# WORK TO COMPLETE
Give back, exactly as written, the lines from the beginning of the listing through the one that contains "0.3, 18, 0.4)".

# GIVEN MATERIAL
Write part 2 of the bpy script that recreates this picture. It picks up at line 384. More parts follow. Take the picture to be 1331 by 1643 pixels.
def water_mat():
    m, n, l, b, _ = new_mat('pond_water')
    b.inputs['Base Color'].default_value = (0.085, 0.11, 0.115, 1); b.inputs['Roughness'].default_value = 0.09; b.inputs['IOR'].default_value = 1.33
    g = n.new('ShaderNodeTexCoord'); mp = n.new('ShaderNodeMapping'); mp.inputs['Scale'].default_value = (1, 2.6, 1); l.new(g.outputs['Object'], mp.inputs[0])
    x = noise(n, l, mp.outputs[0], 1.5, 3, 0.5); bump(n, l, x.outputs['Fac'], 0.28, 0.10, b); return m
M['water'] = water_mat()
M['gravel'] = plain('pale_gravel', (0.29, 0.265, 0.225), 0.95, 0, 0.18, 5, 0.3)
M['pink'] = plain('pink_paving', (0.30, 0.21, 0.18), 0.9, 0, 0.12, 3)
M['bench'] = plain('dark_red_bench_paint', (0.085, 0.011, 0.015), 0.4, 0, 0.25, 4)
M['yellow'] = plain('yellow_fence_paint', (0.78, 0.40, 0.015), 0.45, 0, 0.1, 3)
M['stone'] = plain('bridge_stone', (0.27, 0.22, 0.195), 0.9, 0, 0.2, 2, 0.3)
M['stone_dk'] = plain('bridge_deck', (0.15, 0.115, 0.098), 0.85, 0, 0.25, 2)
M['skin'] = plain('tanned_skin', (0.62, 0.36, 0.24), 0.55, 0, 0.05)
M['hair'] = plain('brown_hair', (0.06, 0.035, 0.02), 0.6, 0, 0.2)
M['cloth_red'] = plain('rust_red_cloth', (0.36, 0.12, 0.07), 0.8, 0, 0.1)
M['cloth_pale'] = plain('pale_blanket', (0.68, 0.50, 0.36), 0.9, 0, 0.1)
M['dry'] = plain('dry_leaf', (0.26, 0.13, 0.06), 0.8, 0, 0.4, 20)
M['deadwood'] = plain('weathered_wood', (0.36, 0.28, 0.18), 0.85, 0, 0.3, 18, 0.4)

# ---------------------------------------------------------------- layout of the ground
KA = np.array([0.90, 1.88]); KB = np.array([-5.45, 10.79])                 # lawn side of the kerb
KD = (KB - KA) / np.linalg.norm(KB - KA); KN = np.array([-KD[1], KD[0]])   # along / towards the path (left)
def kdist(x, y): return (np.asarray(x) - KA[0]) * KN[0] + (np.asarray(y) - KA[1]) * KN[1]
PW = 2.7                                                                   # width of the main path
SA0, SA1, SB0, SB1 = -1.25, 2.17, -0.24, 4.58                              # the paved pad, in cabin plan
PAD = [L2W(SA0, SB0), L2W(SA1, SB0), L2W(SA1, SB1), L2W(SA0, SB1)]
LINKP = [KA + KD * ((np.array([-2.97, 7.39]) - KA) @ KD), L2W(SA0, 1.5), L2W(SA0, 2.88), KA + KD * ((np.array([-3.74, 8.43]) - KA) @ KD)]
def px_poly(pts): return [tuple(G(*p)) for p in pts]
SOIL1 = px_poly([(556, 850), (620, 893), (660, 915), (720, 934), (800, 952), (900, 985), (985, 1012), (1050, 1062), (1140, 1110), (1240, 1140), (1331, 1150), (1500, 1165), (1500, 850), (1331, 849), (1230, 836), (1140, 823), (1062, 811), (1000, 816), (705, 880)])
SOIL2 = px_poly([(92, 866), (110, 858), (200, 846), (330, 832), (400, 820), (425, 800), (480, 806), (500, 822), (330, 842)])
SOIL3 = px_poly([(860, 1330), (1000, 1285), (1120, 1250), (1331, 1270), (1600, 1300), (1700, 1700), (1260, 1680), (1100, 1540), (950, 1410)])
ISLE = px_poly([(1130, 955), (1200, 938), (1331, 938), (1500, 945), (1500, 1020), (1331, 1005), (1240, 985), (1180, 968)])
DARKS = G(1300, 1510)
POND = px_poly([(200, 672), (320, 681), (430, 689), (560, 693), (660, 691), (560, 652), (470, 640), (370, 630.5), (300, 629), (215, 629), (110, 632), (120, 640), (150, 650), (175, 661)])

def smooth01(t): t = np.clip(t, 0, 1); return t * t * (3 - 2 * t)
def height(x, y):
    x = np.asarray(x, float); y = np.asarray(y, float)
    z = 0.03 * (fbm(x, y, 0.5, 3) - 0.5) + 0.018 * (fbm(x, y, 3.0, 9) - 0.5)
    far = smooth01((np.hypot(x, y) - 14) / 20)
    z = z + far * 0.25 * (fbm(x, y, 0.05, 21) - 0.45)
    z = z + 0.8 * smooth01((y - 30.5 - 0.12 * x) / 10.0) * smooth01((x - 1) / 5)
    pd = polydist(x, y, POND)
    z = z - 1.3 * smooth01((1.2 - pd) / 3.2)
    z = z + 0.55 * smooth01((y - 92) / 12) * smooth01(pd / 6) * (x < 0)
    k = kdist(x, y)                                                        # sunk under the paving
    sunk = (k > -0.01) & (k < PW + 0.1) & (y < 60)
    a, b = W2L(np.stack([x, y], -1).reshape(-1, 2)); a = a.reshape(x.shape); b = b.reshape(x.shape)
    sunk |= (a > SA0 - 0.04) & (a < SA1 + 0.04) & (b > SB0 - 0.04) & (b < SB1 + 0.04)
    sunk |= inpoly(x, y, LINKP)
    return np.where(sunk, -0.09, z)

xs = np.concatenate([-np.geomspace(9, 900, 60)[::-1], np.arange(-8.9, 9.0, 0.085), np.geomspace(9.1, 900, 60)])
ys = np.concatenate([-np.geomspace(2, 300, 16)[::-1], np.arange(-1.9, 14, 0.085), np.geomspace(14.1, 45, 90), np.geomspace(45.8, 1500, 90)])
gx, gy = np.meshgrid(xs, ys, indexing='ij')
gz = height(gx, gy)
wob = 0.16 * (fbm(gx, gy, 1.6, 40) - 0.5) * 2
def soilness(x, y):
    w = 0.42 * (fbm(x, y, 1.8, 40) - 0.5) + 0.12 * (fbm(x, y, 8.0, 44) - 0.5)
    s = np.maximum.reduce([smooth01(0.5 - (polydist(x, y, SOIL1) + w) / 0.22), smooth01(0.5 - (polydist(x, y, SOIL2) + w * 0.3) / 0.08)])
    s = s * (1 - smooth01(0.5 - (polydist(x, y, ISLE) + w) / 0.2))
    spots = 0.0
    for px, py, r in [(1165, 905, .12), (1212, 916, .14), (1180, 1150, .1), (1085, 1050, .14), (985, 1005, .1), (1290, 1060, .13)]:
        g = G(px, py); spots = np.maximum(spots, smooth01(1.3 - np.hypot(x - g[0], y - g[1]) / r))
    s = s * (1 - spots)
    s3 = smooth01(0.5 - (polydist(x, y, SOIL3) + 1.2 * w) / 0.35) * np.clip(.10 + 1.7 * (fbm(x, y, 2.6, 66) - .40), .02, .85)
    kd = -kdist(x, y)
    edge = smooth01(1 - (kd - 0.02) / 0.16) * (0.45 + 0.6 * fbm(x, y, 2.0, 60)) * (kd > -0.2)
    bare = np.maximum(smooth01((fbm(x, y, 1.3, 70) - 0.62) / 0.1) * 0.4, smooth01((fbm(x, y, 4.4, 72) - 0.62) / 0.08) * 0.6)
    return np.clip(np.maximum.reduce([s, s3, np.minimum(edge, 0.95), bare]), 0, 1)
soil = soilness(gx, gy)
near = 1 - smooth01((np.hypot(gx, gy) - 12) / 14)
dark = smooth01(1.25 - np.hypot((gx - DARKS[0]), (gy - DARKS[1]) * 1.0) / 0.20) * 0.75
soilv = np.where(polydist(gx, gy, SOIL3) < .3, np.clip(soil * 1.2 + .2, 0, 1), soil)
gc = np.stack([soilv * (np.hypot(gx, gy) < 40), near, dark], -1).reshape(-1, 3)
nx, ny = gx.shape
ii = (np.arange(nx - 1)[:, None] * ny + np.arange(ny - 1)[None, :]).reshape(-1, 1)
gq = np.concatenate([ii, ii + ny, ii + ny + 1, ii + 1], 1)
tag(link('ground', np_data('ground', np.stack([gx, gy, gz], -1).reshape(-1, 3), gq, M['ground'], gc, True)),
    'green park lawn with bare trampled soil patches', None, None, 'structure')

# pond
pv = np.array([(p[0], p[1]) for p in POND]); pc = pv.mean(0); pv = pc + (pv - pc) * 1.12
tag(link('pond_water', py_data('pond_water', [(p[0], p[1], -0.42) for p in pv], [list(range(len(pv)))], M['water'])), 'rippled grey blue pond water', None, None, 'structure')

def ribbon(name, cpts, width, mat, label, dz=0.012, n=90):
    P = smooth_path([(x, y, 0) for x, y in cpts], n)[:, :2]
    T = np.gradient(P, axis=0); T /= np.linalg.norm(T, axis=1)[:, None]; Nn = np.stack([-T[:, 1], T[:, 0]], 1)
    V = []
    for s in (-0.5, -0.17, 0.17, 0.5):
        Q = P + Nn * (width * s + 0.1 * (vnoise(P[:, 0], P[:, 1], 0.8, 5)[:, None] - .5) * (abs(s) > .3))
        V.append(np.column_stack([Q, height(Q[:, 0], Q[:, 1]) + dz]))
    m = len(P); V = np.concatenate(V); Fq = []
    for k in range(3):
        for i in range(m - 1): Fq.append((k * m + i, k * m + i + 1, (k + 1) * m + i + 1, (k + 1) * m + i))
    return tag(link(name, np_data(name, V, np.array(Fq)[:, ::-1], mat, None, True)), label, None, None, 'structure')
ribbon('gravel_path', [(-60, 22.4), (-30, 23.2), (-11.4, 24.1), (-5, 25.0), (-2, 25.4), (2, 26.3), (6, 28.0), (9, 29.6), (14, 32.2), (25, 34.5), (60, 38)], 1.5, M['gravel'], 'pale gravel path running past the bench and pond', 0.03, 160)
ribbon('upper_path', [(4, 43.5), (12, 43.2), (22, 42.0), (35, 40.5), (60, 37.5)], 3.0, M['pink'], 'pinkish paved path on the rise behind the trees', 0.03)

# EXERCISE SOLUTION
Write part 2 of the bpy script that recreates this picture. It picks up at line 384. More parts follow. Take the picture to be 1331 by 1643 pixels.
def water_mat():
    m, n, l, b, _ = new_mat('pond_water')
    b.inputs['Base Color'].default_value = (0.085, 0.11, 0.115, 1); b.inputs['Roughness'].default_value = 0.09; b.inputs['IOR'].default_value = 1.33
    g = n.new('ShaderNodeTexCoord'); mp = n.new('ShaderNodeMapping'); mp.inputs['Scale'].default_value = (1, 2.6, 1); l.new(g.outputs['Object'], mp.inputs[0])
    x = noise(n, l, mp.outputs[0], 1.5, 3, 0.5); bump(n, l, x.outputs['Fac'], 0.28, 0.10, b); return m
M['water'] = water_mat()
M['gravel'] = plain('pale_gravel', (0.29, 0.265, 0.225), 0.95, 0, 0.18, 5, 0.3)
M['pink'] = plain('pink_paving', (0.30, 0.21, 0.18), 0.9, 0, 0.12, 3)
M['bench'] = plain('dark_red_bench_paint', (0.085, 0.011, 0.015), 0.4, 0, 0.25, 4)
M['yellow'] = plain('yellow_fence_paint', (0.78, 0.40, 0.015), 0.45, 0, 0.1, 3)
M['stone'] = plain('bridge_stone', (0.27, 0.22, 0.195), 0.9, 0, 0.2, 2, 0.3)
M['stone_dk'] = plain('bridge_deck', (0.15, 0.115, 0.098), 0.85, 0, 0.25, 2)
M['skin'] = plain('tanned_skin', (0.62, 0.36, 0.24), 0.55, 0, 0.05)
M['hair'] = plain('brown_hair', (0.06, 0.035, 0.02), 0.6, 0, 0.2)
M['cloth_red'] = plain('rust_red_cloth', (0.36, 0.12, 0.07), 0.8, 0, 0.1)
M['cloth_pale'] = plain('pale_blanket', (0.68, 0.50, 0.36), 0.9, 0, 0.1)
M['dry'] = plain('dry_leaf', (0.26, 0.13, 0.06), 0.8, 0, 0.4, 20)
M['deadwood'] = plain('weathered_wood', (0.36, 0.28, 0.18), 0.85, 0, 0.3, 18, 0.4)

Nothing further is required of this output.